If so, what are you guys expecting the increase in well costs to be due to the significant increase in drilling pipe costs and other steel needed to refurbish rigs? Have you started seeing the increase in prices yet? I dont own many non op sections but have recently received some paperwork on 3 properties, 2 in OK and 1 in Texas, guessing they are 6 months away from AFE’s if they do drill the wells, just curious what more experienced people are seeing/hearing about pricing on 1-2 mile laterals. Thanks Bob
Take a look at your recent AFEs and add 10-20% to your pipe cost. A greater affect on activity will a 10% drop in crude prices and growing instability in the Nat Gas market.
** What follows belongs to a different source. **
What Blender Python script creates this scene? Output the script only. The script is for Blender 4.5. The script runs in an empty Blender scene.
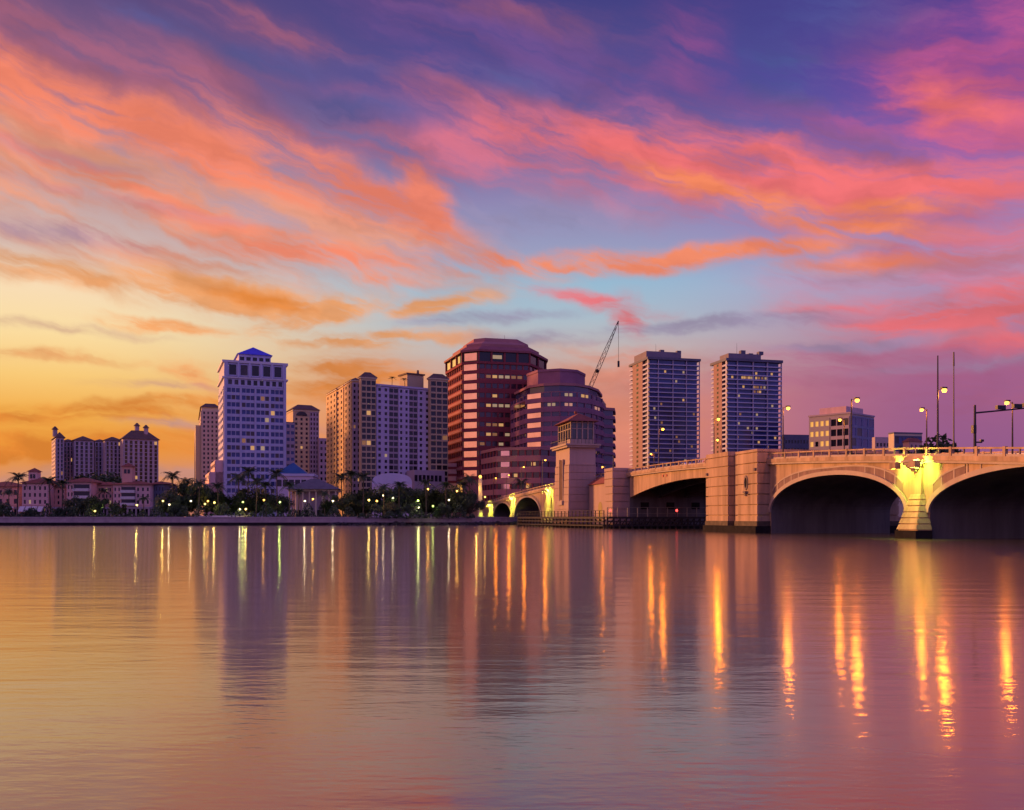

Not worried about the natural gas and oil prices, instability is always a factor. Was just curious about pipe/casing etc costs. You say 10-20% but from my understanding it could be up to125% increase in costs, which is a different ballgame. Guess my question is probably 2-3 months early as the pipe being used now to drill wells is already here, but will be interesting to see how much completing a well/well costs go up 4 months from now. If it does go up to125% like some are saying and oil and gas prices fall even more in the worst case scenario but very likely to happen, not sure how companies will be able to drill new wells given the economics.
There has been a great deal of speculation in this area due to supply source. The present concensus is balancing US production of OCTG with foreign supply and applicable tariffs should create a 15% increase in OCTG. This should increase well cost by 2-5%. Current prices should decrease new wells more that this issue and should decrease DUC completions.
The projections we have for our acquisitions and current properties includes minor new well activity in 2025-26. Prediction of lower demand and rising inventories will create a weak crude market. Natural gas prices will be better off than the last 2 years and could show stability if LNG exports are not a target of tariffs. General thought, weakening US economy, but not recession.
So my predictions are O&G as well as Royalty companies with weak balance sheets will be M&A targets for those attempting to establish new or greater positions. Not much of a novel prediction.